The Affirmative Action Map

Is the city practicing affirmative action with its ward re-map?

That’s what Crain’s Chicago Business’s ace political reporter Greg Hinz suggests in a column this week. Hinz points out that the “Map For A Better Chicago,” favored by Ald. Richard Mell, Rahm Emanuel and the black caucus, creates numerous underpopulated wards on the South and West sides in order to preserve the current number of black alderman.

The city’s African-American population dropped by 180,000 in the last decade. To account for that, the Map For A Better Chicago fudges the rule that every ward should have an equal population. The 3rd Ward, in Bronzeville, has only 51,613 residents. Meanwhile, the 44th Ward, in Lake View, has 55,888 residents. That’s an 8.2 percent difference.
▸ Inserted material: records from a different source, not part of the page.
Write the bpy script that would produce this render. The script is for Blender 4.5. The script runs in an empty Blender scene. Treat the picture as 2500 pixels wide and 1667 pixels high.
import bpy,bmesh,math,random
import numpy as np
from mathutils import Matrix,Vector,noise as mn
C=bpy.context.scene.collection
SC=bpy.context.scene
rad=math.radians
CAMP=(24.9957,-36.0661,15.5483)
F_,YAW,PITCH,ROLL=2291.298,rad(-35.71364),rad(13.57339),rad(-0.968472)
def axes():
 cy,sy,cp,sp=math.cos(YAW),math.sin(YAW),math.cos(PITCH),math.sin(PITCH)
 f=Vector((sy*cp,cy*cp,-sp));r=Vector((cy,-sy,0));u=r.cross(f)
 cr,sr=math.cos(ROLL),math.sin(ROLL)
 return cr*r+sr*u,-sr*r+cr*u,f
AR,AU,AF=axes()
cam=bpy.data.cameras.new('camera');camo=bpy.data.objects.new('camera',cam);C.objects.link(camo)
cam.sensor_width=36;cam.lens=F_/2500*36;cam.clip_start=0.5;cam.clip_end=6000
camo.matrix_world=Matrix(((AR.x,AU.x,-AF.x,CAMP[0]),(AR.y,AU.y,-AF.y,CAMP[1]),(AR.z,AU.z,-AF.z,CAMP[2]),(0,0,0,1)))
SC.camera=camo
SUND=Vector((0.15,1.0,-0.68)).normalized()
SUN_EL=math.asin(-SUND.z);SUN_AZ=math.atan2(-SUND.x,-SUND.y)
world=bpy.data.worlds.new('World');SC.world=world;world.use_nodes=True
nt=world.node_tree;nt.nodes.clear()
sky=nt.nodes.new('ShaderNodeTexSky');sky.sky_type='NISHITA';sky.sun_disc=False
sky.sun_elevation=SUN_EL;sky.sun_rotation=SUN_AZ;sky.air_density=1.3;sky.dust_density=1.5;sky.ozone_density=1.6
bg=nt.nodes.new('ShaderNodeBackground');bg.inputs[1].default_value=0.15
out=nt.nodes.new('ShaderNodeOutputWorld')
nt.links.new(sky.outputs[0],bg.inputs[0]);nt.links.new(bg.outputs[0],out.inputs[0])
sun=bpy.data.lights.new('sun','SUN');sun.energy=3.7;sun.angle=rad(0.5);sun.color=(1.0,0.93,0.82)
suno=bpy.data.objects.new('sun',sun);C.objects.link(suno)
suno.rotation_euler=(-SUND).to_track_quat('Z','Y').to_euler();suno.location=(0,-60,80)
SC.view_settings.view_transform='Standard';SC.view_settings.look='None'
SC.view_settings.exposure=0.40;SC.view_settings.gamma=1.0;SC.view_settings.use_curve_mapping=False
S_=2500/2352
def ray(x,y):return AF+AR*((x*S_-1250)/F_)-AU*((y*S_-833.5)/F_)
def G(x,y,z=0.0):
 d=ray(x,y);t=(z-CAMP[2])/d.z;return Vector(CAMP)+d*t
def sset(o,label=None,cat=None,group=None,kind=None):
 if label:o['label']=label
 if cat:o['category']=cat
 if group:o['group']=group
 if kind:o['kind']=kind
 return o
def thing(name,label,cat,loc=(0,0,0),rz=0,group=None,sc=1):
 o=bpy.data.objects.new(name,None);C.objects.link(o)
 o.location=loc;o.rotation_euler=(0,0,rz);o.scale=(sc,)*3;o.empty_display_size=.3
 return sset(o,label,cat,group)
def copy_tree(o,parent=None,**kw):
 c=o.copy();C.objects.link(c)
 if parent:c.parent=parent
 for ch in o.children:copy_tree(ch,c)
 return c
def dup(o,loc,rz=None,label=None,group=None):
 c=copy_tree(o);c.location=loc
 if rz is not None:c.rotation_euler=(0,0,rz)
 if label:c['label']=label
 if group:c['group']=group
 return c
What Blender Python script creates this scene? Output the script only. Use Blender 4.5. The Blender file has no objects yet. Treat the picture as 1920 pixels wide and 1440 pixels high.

“If that sounds like reverse discrimination, it may well be,” Hinz writes. “It certainly constitutes old-time, follow-the-mayor power politics. Whatever, there’s no other way to describe a map in which North Side lakefront wards will have nearly 56,000 residents each, but most predominantly black wards only 51,500 or so.”

The Latino Caucus’s map spreads the population much more evenly over the 50 wards. The least populous ward is the mostly-white 19th, with 52,647 residents. The most populous is the white-and-Latino 1st Ward, with 55,162 -- a difference of 4.8 percent.

The Latinos can definitely argue they drew a fairer map than Mell and the black caucus, but that’s no surprise. Their map was designed to reflect Chicago’s population changes over the last 10 years, while the Map For A Better Chicago was designed to pretend those changes never happened.

Some day, Chicago’s African-Americans are going to have to accept that they are no longer numerous enough to elect 19 aldermen. According to the 2010 Census, that day is now.